Dunque, il grande fenomeno storico della democrazia, dell’industrializzazione, della modernizzazione, della tecnicizzazione della società, accanto al potenziale di risorse offerto dall’ingresso di grandi masse di uomini sulla scena sociale, sembra aver accolto e accogliere tuttora (forse addirittura amplificandolo) anche quel suo lato d’ombra rappresentato dal disimpegno per il gusto della critica e del dubbio. Del resto, pensare che i principi organizzativi di una società avanzata sul versante scientifico e tecnologico possano produrre automaticamente incremento di razionalità e di evoluzione sociale è pura ingenuità o, meglio, è un pregiudizio dal quale è d’obbligo guardarsi se ci si vuole confrontare, con un qualche successo, con l’imprevedibilità della storia e del mutamento sociale. Per questo, non deve stupire se le silhouette dell’uomo eterodiretto e dell’uomo-massa abbiano stabilizzato i loro profili precisamente all’interno di questa compagine sociale e continuino a godere di buona salute anche nel millennio appena iniziato attraverso la presenza di numerosi loro cloni, quali l’homo videns, l’homo insipiens, l’homo zappiens, l’homo interneticus.

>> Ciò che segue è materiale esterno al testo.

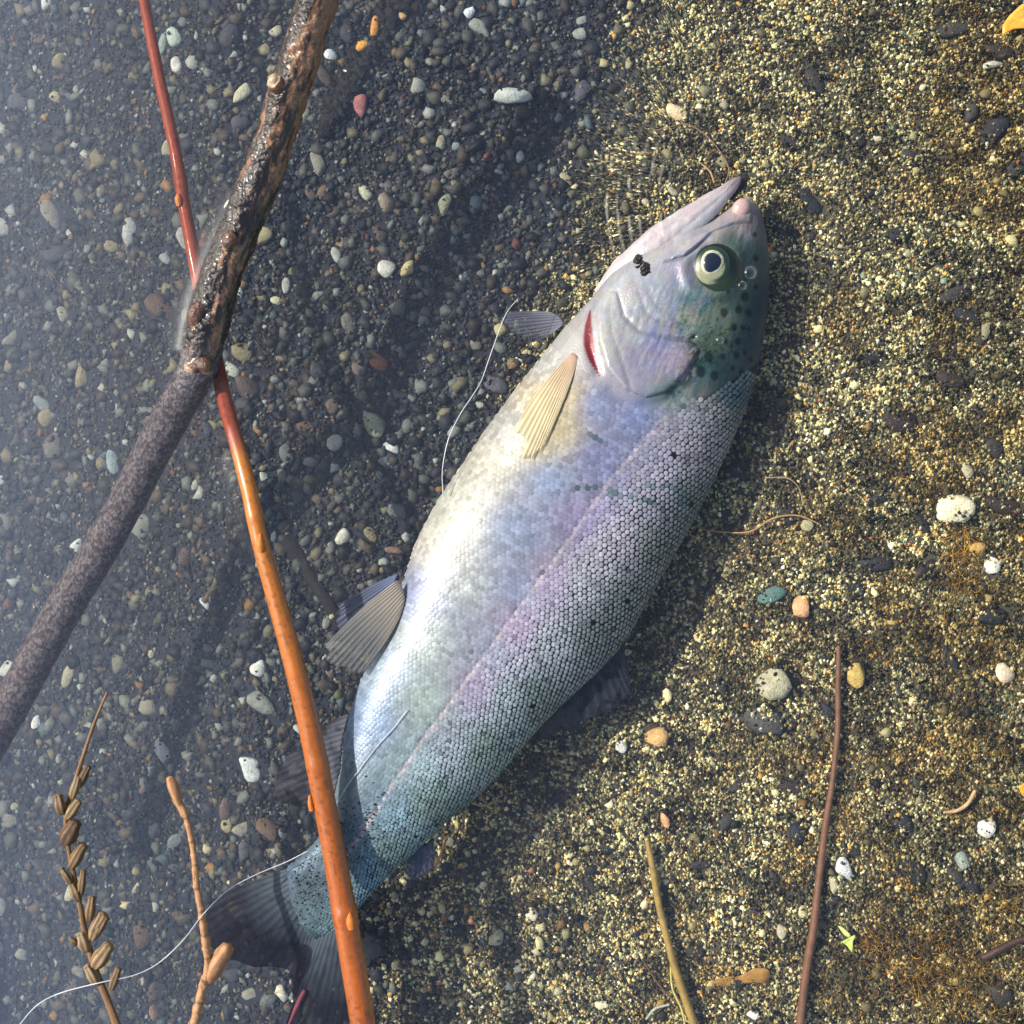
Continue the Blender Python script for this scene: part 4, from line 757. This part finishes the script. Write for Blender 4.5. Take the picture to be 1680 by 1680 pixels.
# closing skirt and floor below the bed
rimi = np.concatenate([idx[0, :-1], idx[:-1, -1], idx[-1, :0:-1], idx[:0:-1, 0]]); m = len(rimi)
low = WV[rimi].copy(); low[:, 2] = -.2; nb = len(WV)
Fk = np.stack([rimi, np.roll(rimi, -1), nb+(np.arange(m)+1) % m, nb+np.arange(m)], -1)
cen = nb+m; Ff_ = np.stack([nb+np.arange(m), nb+(np.arange(m)+1) % m, np.full(m, cen)], -1)
Ftri = np.vstack([Ft[:, [0, 1, 2]], Ft[:, [0, 2, 3]], Fk[:, [0, 1, 2]], Fk[:, [0, 2, 3]], Ff_])
WVall = np.vstack([WV, low, [[0, 0, -.2]]])
wm_ = bpy.data.materials.new('water'); wm_.use_nodes = True; t = wm_.node_tree; t.nodes.clear()
o_ = t.nodes.new('ShaderNodeOutputMaterial'); mx = t.nodes.new('ShaderNodeMixShader'); tr = t.nodes.new('ShaderNodeBsdfTransparent'); gl = t.nodes.new('ShaderNodeBsdfGlossy')
gl.inputs['Roughness'].default_value = .38; bp = t.nodes.new('ShaderNodeBump'); bp.inputs['Strength'].default_value = .25; bp.inputs['Distance'].default_value = .0004
nz = t.nodes.new('ShaderNodeTexNoise'); nz.inputs['Scale'].default_value = 160; ge = t.nodes.new('ShaderNodeNewGeometry'); t.links.new(ge.outputs['Position'], nz.inputs['Vector'])
t.links.new(nz.outputs[0], bp.inputs['Height']); t.links.new(bp.outputs[0], gl.inputs['Normal'])
# Schlick reflectance of water, the same from above and below
def mth(op, a=None, b=None, va=None, vb=None):
    m_ = t.nodes.new('ShaderNodeMath'); m_.operation = op; m_.use_clamp = False
    for i_, (l_, v_) in enumerate(((a, va), (b, vb))):
        if l_ is not None: t.links.new(l_, m_.inputs[i_])
        elif v_ is not None: m_.inputs[i_].default_value = v_
    return m_.outputs[0]
dt = t.nodes.new('ShaderNodeVectorMath'); dt.operation = 'DOT_PRODUCT'; t.links.new(ge.outputs['Incoming'], dt.inputs[0]); t.links.new(ge.outputs['Normal'], dt.inputs[1])
f_ = mth('ADD', mth('MULTIPLY', mth('POWER', mth('SUBTRACT', None, mth('ABSOLUTE', dt.outputs['Value']), 1.0), None, None, 5.0), None, None, .98), None, None, .02)
t.links.new(f_, mx.inputs[0]); t.links.new(tr.outputs[0], mx.inputs[1]); t.links.new(gl.outputs[0], mx.inputs[2]); t.links.new(mx.outputs[0], o_.inputs['Surface'])
vs = t.nodes.new('ShaderNodeVolumeScatter'); vs.inputs['Color'].default_value = (.32, .44, .72, 1); vs.inputs['Density'].default_value = WATER_DENSITY; vs.inputs['Anisotropy'].default_value = 0
t.links.new(vs.outputs[0], o_.inputs['Volume'])
wo = add('water', mesh('water', WVall, Ftri), wm_, kind='structure')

Dato, comunque, per scontato che le società antidemocratiche e scientificamente arretrate presentano risvolti assai peggiori della spersonalizzazione e del livellamento socio-culturale, e dato altresì per scontato che nessuno può sottrarsi alla pressione dello “spirito obiettivo” e della “coscienza collettiva” del tempo in cui si vive, non altrettanto scontato ci sembra l’interesse a promuovere cambi di passo in direzione migliorativa dell’Io sociale di cui ciascuno di noi è inevitabile segmento. Nello spazio della ineliminabile complementarità tra individuo e gruppo e anche se i tempi remano contro, è possibile la riflessione individuale differenziata e prendere le distanze dai fattori inquinanti che sfilacciano il tessuto quotidiano.

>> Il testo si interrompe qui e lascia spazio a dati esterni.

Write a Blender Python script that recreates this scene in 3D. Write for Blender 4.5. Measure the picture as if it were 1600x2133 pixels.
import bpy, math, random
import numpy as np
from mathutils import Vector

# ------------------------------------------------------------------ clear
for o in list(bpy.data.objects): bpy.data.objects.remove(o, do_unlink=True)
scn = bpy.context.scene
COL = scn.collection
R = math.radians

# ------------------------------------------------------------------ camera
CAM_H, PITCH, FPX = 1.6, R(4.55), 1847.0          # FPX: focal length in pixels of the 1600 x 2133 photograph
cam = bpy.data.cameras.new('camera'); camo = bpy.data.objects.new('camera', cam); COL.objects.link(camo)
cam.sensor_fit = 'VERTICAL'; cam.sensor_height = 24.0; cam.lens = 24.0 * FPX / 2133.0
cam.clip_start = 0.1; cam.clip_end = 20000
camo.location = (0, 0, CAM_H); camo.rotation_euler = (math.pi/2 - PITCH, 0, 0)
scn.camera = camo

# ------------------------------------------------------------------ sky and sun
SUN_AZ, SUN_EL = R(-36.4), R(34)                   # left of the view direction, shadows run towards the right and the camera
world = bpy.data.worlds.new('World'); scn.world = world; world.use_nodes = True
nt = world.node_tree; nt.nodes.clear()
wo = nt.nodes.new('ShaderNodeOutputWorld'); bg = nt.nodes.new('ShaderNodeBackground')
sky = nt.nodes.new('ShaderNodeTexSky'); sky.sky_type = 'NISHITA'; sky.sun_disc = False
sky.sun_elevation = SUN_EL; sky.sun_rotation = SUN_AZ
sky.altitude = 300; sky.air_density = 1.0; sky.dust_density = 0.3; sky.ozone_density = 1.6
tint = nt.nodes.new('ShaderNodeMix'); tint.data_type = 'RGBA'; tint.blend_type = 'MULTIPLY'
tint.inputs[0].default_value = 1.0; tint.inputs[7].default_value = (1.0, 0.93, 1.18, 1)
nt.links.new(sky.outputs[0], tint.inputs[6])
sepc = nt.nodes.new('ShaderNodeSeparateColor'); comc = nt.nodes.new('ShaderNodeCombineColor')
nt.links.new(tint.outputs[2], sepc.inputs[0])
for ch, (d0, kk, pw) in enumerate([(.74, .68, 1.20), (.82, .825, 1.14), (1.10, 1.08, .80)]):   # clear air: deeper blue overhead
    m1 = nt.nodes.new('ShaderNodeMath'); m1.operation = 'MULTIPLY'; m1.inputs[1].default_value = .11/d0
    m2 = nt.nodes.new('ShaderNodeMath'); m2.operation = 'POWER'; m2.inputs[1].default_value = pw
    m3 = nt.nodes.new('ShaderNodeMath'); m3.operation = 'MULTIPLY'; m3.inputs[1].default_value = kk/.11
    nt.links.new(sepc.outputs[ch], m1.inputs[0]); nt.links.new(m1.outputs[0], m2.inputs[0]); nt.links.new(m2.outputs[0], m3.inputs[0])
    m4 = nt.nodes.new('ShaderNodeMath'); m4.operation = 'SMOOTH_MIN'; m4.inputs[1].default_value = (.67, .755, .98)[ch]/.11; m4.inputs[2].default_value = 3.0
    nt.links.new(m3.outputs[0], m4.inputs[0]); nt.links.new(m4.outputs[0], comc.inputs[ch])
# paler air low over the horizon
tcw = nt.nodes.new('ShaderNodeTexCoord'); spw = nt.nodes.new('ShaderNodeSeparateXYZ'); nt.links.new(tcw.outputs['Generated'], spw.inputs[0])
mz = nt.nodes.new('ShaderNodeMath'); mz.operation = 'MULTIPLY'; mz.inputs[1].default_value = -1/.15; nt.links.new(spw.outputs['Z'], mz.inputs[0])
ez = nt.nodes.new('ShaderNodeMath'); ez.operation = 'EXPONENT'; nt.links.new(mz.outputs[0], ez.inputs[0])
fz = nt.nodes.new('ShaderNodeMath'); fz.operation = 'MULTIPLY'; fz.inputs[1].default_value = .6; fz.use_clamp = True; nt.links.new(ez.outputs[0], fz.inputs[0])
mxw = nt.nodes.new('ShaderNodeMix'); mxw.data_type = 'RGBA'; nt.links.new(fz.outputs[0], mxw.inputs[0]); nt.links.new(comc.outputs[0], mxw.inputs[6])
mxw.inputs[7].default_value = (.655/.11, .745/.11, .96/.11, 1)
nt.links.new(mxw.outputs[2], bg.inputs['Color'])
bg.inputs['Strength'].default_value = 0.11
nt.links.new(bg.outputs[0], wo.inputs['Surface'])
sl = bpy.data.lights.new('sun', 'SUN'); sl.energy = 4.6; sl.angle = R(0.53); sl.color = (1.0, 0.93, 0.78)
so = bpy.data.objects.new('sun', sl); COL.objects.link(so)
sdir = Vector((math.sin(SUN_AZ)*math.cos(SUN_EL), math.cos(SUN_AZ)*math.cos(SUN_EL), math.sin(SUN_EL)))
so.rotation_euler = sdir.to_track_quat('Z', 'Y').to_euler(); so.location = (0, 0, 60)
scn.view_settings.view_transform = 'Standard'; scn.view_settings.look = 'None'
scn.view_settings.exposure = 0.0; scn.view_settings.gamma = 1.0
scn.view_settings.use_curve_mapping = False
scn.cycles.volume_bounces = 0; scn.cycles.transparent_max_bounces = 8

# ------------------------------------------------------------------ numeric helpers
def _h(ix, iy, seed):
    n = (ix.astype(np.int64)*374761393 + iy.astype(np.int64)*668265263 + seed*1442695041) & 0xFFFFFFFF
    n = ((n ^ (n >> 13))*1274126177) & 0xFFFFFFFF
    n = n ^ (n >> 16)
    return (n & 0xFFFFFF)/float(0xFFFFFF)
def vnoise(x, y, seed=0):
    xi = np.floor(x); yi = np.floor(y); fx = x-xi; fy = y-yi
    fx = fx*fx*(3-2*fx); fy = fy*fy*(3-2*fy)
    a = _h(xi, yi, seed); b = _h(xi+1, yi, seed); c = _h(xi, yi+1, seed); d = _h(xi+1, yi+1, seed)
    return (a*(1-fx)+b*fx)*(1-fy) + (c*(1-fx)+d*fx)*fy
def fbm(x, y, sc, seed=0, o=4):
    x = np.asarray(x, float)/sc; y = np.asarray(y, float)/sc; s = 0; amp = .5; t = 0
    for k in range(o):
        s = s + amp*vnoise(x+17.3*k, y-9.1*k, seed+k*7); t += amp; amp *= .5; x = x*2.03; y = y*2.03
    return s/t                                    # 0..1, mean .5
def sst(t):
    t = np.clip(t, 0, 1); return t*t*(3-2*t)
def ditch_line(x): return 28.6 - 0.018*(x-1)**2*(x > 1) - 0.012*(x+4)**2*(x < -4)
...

Quale, dunque, la strada da imboccare per promuovere nuove, più elevate ricomposizioni sociali? E come saldare equilibratamente i piani del sociale e dell’individuale? Non certo vagheggiando il ritorno ad una società élitaria nelle sue prassi, nei suoi gusti, nelle sue tendenze; né chiudendosi nella nicchia del proprio Io privato esclusivistico ed escludente; né invocando interventi di ingegneria sociale (verosimile anticamera di programmi squallidamente burocratici); né rifiutando la società di cui siamo figli, quanto partecipando alle sue espressioni più civili, seguendo la grammatica comportamentale della società aperta, creativa, progressiva (R. Cantoni, op. cit. p.262).

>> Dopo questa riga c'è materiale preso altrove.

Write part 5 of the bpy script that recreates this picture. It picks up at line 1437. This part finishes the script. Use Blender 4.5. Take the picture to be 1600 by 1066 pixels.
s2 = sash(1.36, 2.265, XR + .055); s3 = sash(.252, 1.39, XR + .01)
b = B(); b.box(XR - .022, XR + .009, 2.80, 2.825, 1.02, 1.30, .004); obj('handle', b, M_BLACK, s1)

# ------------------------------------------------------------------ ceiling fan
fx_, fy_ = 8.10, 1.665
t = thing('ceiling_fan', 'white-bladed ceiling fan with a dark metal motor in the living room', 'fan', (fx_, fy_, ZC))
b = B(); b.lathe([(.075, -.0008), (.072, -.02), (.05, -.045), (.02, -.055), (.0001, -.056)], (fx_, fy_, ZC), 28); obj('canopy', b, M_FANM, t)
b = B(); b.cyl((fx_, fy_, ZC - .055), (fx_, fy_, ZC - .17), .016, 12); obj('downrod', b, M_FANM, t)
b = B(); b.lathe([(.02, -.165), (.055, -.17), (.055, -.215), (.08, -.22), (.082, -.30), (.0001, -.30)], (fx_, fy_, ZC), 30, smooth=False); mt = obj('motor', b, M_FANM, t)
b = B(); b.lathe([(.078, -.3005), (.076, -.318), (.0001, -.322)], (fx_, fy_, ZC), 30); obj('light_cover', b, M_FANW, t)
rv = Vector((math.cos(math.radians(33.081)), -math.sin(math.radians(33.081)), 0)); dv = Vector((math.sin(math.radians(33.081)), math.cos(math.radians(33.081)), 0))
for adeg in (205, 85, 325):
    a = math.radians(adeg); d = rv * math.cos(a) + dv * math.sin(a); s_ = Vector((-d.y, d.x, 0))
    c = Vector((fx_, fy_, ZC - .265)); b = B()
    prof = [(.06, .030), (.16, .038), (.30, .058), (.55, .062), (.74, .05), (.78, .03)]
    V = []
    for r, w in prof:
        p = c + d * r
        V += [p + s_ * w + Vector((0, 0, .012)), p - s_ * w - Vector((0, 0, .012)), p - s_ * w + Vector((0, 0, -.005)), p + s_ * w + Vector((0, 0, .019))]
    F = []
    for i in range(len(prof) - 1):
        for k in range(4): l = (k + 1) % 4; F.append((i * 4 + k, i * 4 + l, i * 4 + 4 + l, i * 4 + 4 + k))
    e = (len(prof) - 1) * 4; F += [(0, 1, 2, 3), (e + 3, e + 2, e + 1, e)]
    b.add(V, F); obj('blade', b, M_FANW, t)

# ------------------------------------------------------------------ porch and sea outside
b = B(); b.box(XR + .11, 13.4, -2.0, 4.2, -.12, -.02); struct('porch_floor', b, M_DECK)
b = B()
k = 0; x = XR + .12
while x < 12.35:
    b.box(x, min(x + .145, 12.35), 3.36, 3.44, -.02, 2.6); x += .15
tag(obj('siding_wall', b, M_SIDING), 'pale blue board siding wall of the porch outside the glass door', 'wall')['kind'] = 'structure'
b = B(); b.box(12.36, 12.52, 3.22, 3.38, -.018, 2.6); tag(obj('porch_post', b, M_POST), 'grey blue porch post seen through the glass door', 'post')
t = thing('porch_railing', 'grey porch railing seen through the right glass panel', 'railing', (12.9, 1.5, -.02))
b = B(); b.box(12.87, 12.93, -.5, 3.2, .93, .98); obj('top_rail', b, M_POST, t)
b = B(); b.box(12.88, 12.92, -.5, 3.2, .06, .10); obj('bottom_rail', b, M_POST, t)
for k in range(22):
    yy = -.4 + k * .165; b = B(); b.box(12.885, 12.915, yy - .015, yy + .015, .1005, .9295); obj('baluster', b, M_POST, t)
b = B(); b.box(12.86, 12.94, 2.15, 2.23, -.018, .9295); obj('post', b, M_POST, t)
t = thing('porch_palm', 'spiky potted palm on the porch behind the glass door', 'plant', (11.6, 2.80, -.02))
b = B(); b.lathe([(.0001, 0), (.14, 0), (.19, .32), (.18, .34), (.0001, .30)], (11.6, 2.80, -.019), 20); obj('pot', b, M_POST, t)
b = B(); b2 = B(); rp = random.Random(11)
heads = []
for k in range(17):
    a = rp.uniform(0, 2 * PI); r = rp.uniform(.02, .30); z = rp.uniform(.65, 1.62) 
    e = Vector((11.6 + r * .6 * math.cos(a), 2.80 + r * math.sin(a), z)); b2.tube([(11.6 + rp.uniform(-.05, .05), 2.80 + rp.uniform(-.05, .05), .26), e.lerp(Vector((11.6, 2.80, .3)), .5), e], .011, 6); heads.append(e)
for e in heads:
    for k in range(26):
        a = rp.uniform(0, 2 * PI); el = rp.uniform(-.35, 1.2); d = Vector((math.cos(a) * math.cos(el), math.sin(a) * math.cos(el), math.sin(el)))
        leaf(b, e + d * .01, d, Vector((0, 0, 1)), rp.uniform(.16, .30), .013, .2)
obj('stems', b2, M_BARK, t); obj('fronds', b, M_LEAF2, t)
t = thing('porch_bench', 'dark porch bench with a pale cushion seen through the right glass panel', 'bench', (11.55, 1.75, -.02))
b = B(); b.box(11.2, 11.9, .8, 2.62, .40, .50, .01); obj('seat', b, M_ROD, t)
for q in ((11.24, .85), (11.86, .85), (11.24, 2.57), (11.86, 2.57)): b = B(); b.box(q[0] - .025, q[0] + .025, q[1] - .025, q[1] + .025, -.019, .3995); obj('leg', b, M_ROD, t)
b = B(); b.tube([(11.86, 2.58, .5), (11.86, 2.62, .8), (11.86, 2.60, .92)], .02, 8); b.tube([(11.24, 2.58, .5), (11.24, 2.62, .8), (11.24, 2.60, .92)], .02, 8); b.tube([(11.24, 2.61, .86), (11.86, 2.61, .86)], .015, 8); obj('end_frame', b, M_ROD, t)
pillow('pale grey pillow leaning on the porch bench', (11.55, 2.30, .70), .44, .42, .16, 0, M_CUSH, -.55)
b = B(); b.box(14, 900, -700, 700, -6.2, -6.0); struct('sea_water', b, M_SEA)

Per ovviare al rischio di intrappolarsi nella ragnatela delle prassi deteriori e contraddittorie dell’oggi bisogna (bisognerebbe) imparare a praticare, come suggeriva Carl Gustav Jung, l’individuazione, ovvero quel processo di definizione di sé e di maturazione psichica, culturale e sociale che si inscrive in un ideale educativo teso ad adempiere alle finalità collettive dell’uomo. Saper valorizzare le proprie originali possibilità all’interno delle norme sociali, non disperdere le proprie energie, dare un senso alla propria esistenza, orientare il proprio fare per rivitalizzare i confini del vivere civile, significa contribuire al miglioramento dello spazio sociale in cui si vive e, parallelamente, attivare più evolute ed equilibrate coesioni collettive. Per ricomporre la società intorno ad un progetto è indispensabile, insomma, ricostruire le coscienze e ripartire dal singolo in quanto individuo politico e sociale. La società in sé non è morale: diventa tale se è fatta da tanti insiemi che si correggono, ed è autenticamente autonoma quando è consapevole della circostanza che non esistono significati garantiti, verità assolute, norme di condotta preordinate. Di qui la necessità di aver chiaro che qualsiasi «livello di sicurezza la democrazia e l’individualità possano acquisire dipende non dal combattere la contingenza e l’incertezza endemiche della condizione umana, ma dal riconoscerle e dall’affrontarne le conseguenze a viso aperto» (Z. Bauman, Modernità liquida, Laterza, Roma-Bari, 2002,p.252). Niente, in questo caso, è meno innocente del laissez-faire e dell’apologetica del presente nella sua complessa fenomenologia prescindendo da qualsivoglia sua lettura critica.

Pertanto, sarebbe da auspicare che a questo nostro tempo erratico, instabile e sfilacciato seguano luoghi fisici, etici e culturali in cui le grandi ragioni possono di nuovo avere udienza per promuovere il valore della responsabilità e di pensare in proprio.